Alors que faire  ? D’abord, faire confiance aux enfants, qui aiment jouer à grandir avec leur corps. Faire aussi confiance à leurs enseignants d’EPS, qui sont d’authentiques professionnels de la pédagogie du mouvement. Ensuite, communiquer sur ce que l’EPS fait déjà pour l’école et pour la société. Voici une discipline mal acceptée depuis son intrusion dans le système éducatif et qui, en retour, n’a jamais cessé de s’interroger sur elle-même et d’innover. Quelle autre discipline scolaire est allée aussi loin dans la réflexion sur la nécessaire variété des activités et situations d’apprentissage  ? Aux « vieux et bons sports de base » comme la gymnastique, l’athlétisme et la natation, et aux traditionnels « sports co » se sont ajoutés nombre de sports plus récents comme l’ultimate ou l’escalade indoor, ainsi que les activités corporelles dansées et acrobatiques. Quelle autre discipline scolaire apprend autant à jouer avec les règles du jeu, y compris à les subvertir  ? À mieux connaître les limites de son corps, à améliorer sa santé tout en apprivoisant l’effort  ? À pratiquer en actes la mixité filles-garçons  ? À évaluer tout autant les progrès réalisés par l’élève que la seule performance finale  ? Quant à l’AS, elle ne peut que devenir un laboratoire de l’innovation sportive, ou disparaître. Les enfants doivent pouvoir y pratiquer les nouveaux sports que n’offrent pas encore les clubs, y découvrir les avancées de la recherche sur le corps en mouvement, y questionner les notions de performance et de plaisir.

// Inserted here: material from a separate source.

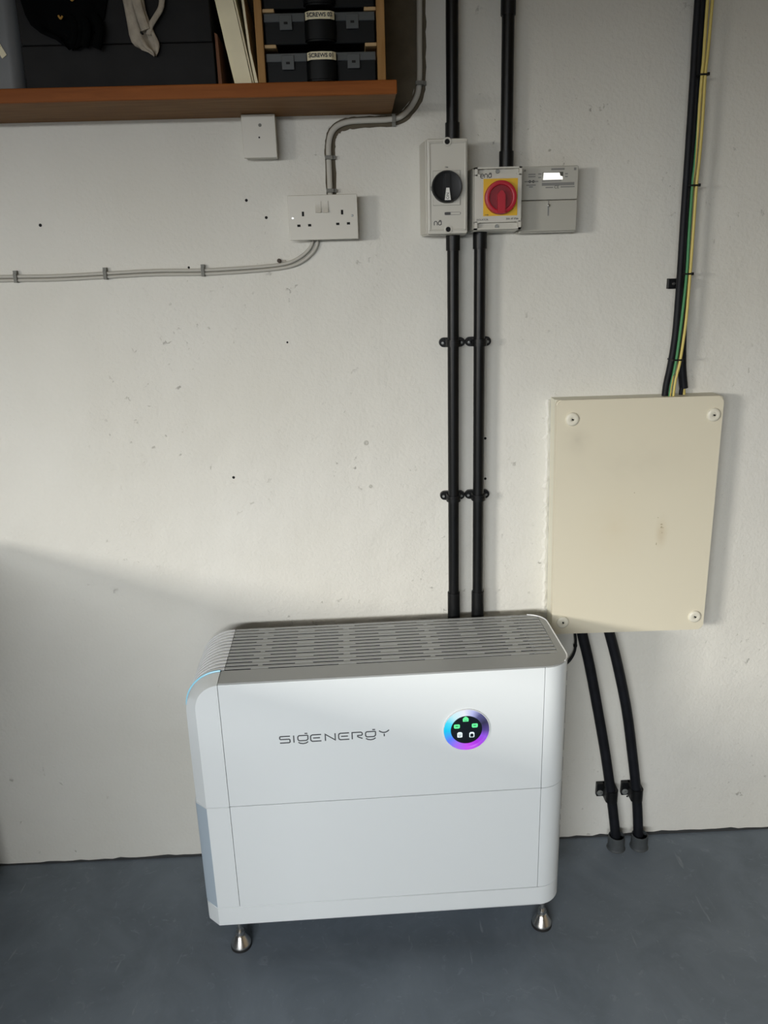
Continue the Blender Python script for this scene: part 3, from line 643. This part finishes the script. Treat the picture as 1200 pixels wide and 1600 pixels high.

On en est arrivé à tout demander à l’école, et à tout lui reprocher. À tout demander à l’EPS (socialiser, moraliser, soigner…), et à tout lui reprocher. Il y a eu des outrances (de l’endoctrinement politique au didactisme), et il y en aura encore, qui ont fait et feront perdre de vue l’essentiel.

L’EPS aide les enfants à bien grandir avec leur corps, c’est-à-dire à en apprécier les dynamiques et les potentialités, à prendre plaisir dans le dépassement de soi, à se confronter aux autres et à collaborer avec eux, à s’accepter tel qu’on est corporellement, à développer l’estime de soi. C’est ce que font déjà nos enfants en cours d’EPS de l’école primaire au lycée. Encore faut-il que les parents, les enseignants des autres disciplines, les chefs d’établissement, les politiques et les journalistes descendent dans les cours d’EPS pour le voir et l’apprécier. Encore faut-il que les enseignants d’EPS conservent la flamme pour transmettre, à travers les cultures sportives, le plaisir de devenir soi-même.

L’EPS selon le ministère de l’éducation nationale

L’EPS est une discipline qui s’adresse à tous les élèves, quelles que soient leurs ressources. Elle permet de développer les conduites motrices (...) et la construction de méthodes pour apprendre. Elle constitue un vecteur d’éducation efficace au même titre que les autres disciplines. Elle est obligatoire du CP à la terminale et pour tous les cursus d’étude  ; elle est, pour certains élèves, le seul lieu et le seul moment d’activité physique. L’EPS a pour finalité de former un citoyen cultivé, lucide, autonome physiquement et socialement éduqué.